Exercise details:
Up to and including the line with "from mathutils import Vector, Matrix", reproduce the listing below exactly, beginning at its first line.

Recorded information:
------------------------------

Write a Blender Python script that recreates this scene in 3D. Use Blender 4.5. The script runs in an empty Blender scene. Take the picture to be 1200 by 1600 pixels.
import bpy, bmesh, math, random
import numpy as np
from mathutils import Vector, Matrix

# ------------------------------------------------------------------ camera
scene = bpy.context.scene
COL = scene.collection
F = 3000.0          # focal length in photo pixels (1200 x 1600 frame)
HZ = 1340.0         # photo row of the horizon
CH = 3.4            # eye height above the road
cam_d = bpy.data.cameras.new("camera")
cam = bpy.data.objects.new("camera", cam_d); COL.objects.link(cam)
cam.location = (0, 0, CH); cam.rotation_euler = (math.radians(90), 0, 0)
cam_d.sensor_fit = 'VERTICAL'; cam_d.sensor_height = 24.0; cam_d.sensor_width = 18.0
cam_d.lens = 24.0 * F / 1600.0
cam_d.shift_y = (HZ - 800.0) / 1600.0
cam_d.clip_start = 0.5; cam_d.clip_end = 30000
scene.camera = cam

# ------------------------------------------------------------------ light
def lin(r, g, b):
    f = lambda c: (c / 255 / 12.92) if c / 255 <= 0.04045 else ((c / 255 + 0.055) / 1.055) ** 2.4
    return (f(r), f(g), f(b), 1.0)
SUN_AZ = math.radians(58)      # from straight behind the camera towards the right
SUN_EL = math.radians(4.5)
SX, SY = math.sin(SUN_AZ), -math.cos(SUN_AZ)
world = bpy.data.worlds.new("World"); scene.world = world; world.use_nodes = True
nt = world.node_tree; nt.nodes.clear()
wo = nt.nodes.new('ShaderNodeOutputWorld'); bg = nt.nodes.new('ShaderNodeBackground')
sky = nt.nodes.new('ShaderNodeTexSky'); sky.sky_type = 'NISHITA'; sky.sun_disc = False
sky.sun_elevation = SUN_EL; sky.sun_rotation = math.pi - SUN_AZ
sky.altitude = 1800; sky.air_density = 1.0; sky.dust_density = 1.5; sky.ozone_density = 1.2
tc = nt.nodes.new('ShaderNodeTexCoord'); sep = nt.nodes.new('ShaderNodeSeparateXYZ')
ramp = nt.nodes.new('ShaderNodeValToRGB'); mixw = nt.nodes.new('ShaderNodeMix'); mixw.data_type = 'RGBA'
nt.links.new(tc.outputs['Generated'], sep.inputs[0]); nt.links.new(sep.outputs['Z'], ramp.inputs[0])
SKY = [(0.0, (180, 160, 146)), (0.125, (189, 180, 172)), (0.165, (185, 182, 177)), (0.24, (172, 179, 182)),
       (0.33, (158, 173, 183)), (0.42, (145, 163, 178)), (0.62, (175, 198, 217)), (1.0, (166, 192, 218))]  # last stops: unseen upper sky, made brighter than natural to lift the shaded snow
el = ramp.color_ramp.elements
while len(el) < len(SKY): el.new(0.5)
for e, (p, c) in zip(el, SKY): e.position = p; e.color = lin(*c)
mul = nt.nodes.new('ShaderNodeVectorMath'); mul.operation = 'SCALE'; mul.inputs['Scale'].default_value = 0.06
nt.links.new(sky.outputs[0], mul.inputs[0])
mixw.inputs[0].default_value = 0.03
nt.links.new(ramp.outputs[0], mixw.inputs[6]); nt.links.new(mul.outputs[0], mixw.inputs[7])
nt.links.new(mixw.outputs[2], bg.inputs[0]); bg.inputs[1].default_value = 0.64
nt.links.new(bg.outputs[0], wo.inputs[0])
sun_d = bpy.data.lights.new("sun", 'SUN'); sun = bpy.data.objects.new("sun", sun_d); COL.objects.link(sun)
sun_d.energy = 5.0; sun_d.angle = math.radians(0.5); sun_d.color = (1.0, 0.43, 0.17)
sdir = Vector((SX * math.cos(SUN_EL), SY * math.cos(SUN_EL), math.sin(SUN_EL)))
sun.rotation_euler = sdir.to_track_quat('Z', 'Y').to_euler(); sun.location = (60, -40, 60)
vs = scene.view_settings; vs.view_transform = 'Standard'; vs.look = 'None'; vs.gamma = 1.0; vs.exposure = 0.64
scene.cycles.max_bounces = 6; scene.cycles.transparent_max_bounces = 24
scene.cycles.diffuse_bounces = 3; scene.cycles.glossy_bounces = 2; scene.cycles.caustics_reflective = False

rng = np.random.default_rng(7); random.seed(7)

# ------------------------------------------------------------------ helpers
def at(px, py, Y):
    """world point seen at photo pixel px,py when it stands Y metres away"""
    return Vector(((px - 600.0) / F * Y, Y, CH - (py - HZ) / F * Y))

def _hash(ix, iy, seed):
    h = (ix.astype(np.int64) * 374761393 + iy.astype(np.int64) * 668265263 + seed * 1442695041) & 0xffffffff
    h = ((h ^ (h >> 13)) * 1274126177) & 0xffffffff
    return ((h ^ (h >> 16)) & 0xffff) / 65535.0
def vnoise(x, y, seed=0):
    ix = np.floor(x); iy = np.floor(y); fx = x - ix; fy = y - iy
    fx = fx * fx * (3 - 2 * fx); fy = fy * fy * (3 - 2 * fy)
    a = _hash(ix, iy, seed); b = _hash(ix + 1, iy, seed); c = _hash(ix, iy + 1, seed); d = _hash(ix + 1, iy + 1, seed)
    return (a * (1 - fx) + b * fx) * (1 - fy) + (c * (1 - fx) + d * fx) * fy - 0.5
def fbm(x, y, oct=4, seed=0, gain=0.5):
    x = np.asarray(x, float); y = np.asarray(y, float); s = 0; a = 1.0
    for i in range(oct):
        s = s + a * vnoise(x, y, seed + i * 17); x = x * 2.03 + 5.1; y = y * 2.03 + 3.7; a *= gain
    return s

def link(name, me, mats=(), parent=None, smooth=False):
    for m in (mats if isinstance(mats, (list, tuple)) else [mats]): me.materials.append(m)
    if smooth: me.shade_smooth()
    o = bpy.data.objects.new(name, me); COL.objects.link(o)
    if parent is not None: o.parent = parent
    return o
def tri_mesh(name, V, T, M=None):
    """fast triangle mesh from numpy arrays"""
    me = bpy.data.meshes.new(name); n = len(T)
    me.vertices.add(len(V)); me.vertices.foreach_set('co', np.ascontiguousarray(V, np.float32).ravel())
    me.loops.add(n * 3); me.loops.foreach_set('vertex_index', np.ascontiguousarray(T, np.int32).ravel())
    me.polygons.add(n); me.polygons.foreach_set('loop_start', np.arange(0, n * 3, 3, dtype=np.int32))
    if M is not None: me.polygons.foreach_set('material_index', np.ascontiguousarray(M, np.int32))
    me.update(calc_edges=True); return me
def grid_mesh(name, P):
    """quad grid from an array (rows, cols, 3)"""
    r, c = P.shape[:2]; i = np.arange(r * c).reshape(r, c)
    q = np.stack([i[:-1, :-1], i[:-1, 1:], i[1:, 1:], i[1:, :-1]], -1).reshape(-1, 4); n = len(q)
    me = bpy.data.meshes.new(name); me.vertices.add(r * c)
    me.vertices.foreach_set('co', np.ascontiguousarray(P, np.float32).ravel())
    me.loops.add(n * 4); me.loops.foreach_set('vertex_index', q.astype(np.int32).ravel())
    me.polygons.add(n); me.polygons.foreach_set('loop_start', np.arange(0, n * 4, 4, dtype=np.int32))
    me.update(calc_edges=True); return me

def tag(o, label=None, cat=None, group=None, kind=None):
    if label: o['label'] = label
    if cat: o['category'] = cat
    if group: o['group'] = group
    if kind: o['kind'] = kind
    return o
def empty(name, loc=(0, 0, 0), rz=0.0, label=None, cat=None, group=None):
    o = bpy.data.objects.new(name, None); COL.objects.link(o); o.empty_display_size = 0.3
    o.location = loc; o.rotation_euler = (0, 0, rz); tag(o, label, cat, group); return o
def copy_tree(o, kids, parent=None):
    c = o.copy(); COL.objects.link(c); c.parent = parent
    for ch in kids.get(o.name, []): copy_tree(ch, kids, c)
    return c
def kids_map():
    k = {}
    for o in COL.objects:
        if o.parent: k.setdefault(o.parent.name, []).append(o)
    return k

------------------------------

Written response:
Write a Blender Python script that recreates this scene in 3D. Use Blender 4.5. The script runs in an empty Blender scene. Take the picture to be 1200 by 1600 pixels.
import bpy, bmesh, math, random
import numpy as np
from mathutils import Vector, Matrix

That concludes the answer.